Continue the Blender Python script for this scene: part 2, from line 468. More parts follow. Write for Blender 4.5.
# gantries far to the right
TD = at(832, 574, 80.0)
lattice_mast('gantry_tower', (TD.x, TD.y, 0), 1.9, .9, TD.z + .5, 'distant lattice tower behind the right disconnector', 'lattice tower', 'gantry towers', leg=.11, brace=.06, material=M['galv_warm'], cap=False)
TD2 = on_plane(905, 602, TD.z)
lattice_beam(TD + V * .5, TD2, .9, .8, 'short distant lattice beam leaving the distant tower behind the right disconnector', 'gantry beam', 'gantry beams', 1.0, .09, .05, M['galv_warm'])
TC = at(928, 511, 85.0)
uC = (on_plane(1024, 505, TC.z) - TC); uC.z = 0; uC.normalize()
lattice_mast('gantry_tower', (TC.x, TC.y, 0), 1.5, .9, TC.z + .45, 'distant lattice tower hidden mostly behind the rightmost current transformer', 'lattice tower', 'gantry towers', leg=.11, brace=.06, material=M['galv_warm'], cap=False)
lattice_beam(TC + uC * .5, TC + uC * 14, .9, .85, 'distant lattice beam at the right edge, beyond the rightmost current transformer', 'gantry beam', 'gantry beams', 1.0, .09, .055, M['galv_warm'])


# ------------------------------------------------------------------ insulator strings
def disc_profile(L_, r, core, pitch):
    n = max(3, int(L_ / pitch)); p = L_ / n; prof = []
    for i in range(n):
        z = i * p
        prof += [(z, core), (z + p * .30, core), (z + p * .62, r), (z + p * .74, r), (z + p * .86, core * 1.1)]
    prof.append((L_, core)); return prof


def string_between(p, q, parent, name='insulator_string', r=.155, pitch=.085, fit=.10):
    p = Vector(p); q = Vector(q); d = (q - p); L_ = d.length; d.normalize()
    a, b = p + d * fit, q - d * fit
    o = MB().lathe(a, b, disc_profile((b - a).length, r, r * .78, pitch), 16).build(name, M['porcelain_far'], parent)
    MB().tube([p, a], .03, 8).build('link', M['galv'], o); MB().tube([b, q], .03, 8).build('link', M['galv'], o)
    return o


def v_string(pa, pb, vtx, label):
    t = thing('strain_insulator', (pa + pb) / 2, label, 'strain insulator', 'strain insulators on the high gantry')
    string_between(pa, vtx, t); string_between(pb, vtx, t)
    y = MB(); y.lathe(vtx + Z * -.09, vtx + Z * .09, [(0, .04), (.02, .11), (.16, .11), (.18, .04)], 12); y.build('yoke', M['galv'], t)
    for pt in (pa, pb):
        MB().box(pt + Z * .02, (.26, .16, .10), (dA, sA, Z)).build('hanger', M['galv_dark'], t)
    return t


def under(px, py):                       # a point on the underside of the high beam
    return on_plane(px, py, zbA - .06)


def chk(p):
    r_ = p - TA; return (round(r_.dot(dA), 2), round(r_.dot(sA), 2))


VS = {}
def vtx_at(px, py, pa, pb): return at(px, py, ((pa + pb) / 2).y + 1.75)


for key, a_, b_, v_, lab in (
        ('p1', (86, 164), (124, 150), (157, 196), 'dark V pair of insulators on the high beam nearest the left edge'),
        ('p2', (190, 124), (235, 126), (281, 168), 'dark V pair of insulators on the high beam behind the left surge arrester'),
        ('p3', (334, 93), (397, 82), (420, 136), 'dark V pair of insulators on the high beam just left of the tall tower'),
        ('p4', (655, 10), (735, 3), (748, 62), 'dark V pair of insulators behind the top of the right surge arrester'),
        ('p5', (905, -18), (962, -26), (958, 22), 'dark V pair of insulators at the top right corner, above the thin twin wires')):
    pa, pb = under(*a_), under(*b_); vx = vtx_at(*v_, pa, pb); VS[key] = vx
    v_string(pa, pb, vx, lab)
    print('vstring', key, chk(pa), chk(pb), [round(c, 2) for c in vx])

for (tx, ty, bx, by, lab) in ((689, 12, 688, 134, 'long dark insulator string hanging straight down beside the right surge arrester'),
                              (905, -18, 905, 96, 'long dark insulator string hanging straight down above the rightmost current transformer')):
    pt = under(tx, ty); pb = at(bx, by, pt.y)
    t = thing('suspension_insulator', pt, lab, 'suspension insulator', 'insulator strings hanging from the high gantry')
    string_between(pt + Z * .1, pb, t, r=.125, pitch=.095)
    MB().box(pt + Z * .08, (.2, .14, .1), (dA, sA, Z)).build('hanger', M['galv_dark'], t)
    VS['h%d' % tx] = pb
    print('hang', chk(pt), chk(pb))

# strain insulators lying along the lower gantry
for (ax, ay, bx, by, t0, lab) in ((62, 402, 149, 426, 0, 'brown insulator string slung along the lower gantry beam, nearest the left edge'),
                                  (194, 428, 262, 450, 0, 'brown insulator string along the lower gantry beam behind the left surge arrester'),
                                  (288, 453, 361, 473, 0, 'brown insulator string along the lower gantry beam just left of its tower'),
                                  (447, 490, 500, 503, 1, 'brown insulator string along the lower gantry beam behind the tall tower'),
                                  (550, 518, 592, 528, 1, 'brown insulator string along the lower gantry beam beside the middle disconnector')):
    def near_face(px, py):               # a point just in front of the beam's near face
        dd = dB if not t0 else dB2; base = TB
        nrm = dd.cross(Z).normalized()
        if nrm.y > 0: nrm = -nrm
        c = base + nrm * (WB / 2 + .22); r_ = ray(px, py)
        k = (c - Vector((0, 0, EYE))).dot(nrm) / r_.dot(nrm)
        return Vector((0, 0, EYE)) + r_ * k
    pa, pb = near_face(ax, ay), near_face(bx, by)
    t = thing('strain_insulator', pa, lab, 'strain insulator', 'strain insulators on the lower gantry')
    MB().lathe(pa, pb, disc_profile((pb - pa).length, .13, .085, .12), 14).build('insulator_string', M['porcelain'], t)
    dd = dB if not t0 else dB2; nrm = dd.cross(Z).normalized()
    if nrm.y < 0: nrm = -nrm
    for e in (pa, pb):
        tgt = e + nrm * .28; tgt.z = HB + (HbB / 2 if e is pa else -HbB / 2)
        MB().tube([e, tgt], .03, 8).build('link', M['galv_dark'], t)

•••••

=== AIM OF THE EXERCISE ===
Emit, unaltered, the lines from the top of the listing down through the line that holds "lattice_beam(TC + uC"; emit nothing else.

=== COMPLETE OUTPUT ===
Continue the Blender Python script for this scene: part 2, from line 468. More parts follow. Write for Blender 4.5.
# gantries far to the right
TD = at(832, 574, 80.0)
lattice_mast('gantry_tower', (TD.x, TD.y, 0), 1.9, .9, TD.z + .5, 'distant lattice tower behind the right disconnector', 'lattice tower', 'gantry towers', leg=.11, brace=.06, material=M['galv_warm'], cap=False)
TD2 = on_plane(905, 602, TD.z)
lattice_beam(TD + V * .5, TD2, .9, .8, 'short distant lattice beam leaving the distant tower behind the right disconnector', 'gantry beam', 'gantry beams', 1.0, .09, .05, M['galv_warm'])
TC = at(928, 511, 85.0)
uC = (on_plane(1024, 505, TC.z) - TC); uC.z = 0; uC.normalize()
lattice_mast('gantry_tower', (TC.x, TC.y, 0), 1.5, .9, TC.z + .45, 'distant lattice tower hidden mostly behind the rightmost current transformer', 'lattice tower', 'gantry towers', leg=.11, brace=.06, material=M['galv_warm'], cap=False)
lattice_beam(TC + uC * .5, TC + uC * 14, .9, .85, 'distant lattice beam at the right edge, beyond the rightmost current transformer', 'gantry beam', 'gantry beams', 1.0, .09, .055, M['galv_warm'])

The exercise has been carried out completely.